The affordability of single-family homes in Tucson slipped in 2017, and lower-income residents — those with annual incomes of less than $35,000 — face a higher housing-cost burden as a percentage of income than Arizona and the nation as a whole.

Even so, Hammond noted that Tucson still leads the U.S. and a group of 10 peer Western cities in an index of home affordability.

“Affordability is still well above levels last seen at the house-price peak” in 2006, Hammond said.

As the Federal Reserve Board continues to raise short-term interest rates, average mortgage interest rates are expected to rise to around 5.4% by 2021, from around 4.6% now, he said.

The UA economists expect Tucson to add 5,500 jobs this year and 6,000 in 2019, for growth rates of 1.5% and 1.6%, respectively.

Job growth in Tucson began recovering in 2014 after slipping to near zero during 2012 and 2013 due partly to federal budget cuts.

The projection is about the same as last year when the 5,400 jobs added was the fastest growth rate since 2012.

But that still lagged the Phoenix metro area, at 2.8%, and the state at 2.4%.

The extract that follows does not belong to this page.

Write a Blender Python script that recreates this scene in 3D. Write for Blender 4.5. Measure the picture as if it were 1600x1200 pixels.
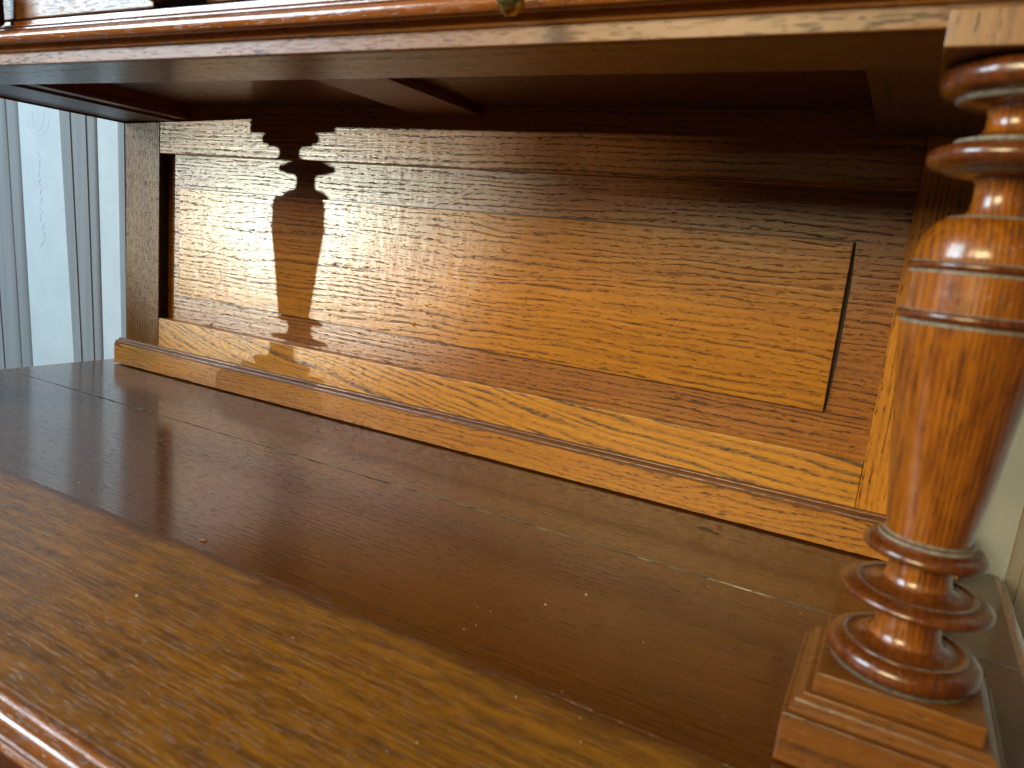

Hammond said Tucson, which has a high percentage of government-related jobs, should benefit from an increase in federal spending in the next couple of years but that growth is expected to flatten by 2021.

Strong construction job gains reflect a significant increase in Tucson housing permits last year, according to revised data from the U.S. Census Bureau.

Tucson housing permits hit 4,495 last year, the highest level in 10 years, fueled by a surge in multi-family permits, the UA economists found.